* Exercise *
Extract from the entries below, exactly as given, only the lines from the line containing "What Blender Python" to the line containing "# table top", both lines included.

* Record extracts *
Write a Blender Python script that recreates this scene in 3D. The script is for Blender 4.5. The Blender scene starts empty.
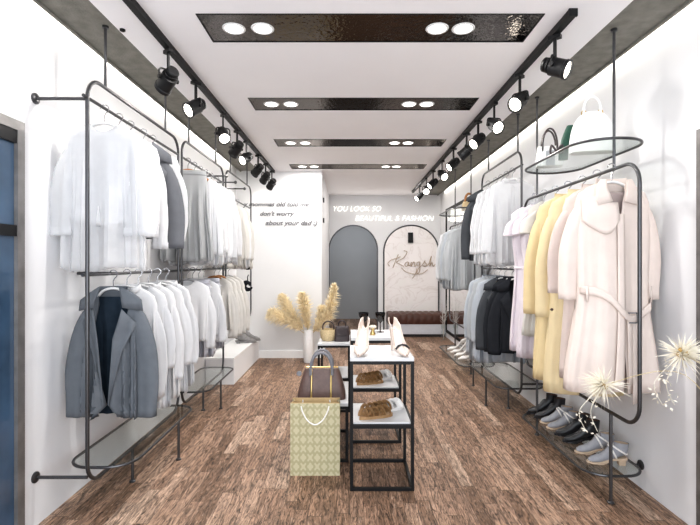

--

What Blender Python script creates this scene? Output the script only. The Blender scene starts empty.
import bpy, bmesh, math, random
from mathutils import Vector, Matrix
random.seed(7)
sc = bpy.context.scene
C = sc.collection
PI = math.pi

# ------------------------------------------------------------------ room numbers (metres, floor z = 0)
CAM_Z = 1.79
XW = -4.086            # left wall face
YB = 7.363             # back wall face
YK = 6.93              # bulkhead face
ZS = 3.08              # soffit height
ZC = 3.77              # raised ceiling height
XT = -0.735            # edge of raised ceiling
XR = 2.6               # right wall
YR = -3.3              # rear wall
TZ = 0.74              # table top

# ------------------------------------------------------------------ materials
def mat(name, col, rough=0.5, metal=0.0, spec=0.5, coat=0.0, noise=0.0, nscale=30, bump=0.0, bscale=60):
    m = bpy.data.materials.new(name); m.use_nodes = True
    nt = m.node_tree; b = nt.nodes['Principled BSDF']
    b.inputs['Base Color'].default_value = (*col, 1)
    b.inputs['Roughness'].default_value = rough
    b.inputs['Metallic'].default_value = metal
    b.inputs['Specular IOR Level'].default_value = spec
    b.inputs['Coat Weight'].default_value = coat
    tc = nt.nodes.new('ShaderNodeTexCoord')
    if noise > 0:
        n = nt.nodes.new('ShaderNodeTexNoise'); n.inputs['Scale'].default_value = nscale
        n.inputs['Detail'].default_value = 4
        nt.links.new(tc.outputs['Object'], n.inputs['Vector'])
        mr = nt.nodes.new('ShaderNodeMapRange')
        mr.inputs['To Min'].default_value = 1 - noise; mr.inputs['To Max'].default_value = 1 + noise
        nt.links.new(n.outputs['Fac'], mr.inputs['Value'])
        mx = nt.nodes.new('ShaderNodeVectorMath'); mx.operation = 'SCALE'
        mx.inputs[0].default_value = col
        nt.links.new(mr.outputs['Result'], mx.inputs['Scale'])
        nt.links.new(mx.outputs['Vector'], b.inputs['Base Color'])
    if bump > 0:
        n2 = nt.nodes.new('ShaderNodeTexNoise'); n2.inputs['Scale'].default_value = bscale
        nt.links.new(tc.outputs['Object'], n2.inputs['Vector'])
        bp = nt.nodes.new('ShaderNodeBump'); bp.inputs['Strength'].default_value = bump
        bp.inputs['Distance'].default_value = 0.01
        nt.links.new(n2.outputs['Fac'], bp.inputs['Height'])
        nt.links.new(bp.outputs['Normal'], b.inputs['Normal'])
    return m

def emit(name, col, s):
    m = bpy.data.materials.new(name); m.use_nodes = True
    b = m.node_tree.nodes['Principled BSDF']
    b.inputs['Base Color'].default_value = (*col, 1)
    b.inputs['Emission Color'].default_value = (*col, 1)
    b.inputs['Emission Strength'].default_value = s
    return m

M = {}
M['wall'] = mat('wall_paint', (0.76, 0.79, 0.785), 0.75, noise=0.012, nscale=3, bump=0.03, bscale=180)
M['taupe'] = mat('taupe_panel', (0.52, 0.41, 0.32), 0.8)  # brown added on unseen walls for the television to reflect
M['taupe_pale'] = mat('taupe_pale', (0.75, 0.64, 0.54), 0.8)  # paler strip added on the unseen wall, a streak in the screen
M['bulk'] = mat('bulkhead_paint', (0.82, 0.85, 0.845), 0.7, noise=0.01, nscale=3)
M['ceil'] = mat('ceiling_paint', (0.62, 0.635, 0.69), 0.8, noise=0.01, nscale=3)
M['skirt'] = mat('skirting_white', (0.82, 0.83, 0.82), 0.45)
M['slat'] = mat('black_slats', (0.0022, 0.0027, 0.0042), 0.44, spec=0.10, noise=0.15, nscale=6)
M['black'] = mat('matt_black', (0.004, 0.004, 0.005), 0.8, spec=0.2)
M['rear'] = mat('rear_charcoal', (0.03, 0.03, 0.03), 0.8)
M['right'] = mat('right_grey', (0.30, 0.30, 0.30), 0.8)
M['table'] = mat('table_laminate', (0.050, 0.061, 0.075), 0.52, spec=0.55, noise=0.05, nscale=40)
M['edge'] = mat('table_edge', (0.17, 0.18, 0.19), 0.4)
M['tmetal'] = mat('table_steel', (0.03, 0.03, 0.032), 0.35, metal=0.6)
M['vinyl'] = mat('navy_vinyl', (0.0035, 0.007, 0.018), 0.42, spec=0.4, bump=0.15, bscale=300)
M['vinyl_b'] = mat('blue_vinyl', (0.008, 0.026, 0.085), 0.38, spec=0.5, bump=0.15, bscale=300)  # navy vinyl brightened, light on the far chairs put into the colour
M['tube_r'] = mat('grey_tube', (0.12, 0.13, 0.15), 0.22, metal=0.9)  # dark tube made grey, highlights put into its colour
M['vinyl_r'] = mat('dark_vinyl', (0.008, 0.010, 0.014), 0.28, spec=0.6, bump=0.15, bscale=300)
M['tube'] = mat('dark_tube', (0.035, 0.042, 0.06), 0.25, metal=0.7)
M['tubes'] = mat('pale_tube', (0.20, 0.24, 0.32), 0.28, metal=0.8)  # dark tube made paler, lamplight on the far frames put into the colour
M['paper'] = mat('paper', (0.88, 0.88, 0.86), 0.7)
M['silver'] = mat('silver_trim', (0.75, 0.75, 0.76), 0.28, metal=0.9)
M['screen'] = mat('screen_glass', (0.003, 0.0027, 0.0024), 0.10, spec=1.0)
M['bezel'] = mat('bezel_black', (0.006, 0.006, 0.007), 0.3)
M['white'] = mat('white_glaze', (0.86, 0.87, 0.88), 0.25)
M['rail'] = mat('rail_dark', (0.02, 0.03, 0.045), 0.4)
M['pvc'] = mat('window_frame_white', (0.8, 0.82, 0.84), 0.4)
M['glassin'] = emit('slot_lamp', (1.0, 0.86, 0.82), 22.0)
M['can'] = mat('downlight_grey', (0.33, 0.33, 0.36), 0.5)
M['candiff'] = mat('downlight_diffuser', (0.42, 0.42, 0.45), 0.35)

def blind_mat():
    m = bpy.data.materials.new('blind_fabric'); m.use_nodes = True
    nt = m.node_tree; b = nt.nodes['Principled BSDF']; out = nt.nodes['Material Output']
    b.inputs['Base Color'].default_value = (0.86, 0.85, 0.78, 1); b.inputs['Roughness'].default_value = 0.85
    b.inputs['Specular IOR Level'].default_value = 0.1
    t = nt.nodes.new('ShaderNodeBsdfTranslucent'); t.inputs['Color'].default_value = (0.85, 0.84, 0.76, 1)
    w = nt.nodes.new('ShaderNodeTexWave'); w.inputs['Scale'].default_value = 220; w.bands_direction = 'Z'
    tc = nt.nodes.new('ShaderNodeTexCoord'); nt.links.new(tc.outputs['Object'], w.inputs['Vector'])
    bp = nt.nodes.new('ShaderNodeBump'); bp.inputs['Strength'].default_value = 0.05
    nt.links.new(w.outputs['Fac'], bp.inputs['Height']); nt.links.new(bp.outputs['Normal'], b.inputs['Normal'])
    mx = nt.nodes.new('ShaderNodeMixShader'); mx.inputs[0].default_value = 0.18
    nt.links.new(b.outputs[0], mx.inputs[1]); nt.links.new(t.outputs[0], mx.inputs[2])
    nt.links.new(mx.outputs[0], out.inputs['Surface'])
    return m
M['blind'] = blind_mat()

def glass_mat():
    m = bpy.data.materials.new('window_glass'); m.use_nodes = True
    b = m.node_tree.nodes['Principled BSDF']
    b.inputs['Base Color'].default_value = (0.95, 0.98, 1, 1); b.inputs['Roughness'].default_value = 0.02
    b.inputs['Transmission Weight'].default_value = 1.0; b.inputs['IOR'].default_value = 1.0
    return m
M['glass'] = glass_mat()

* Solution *
What Blender Python script creates this scene? Output the script only. The Blender scene starts empty.
import bpy, bmesh, math, random
from mathutils import Vector, Matrix
random.seed(7)
sc = bpy.context.scene
C = sc.collection
PI = math.pi

# ------------------------------------------------------------------ room numbers (metres, floor z = 0)
CAM_Z = 1.79
XW = -4.086            # left wall face
YB = 7.363             # back wall face
YK = 6.93              # bulkhead face
ZS = 3.08              # soffit height
ZC = 3.77              # raised ceiling height
XT = -0.735            # edge of raised ceiling
XR = 2.6               # right wall
YR = -3.3              # rear wall
TZ = 0.74              # table top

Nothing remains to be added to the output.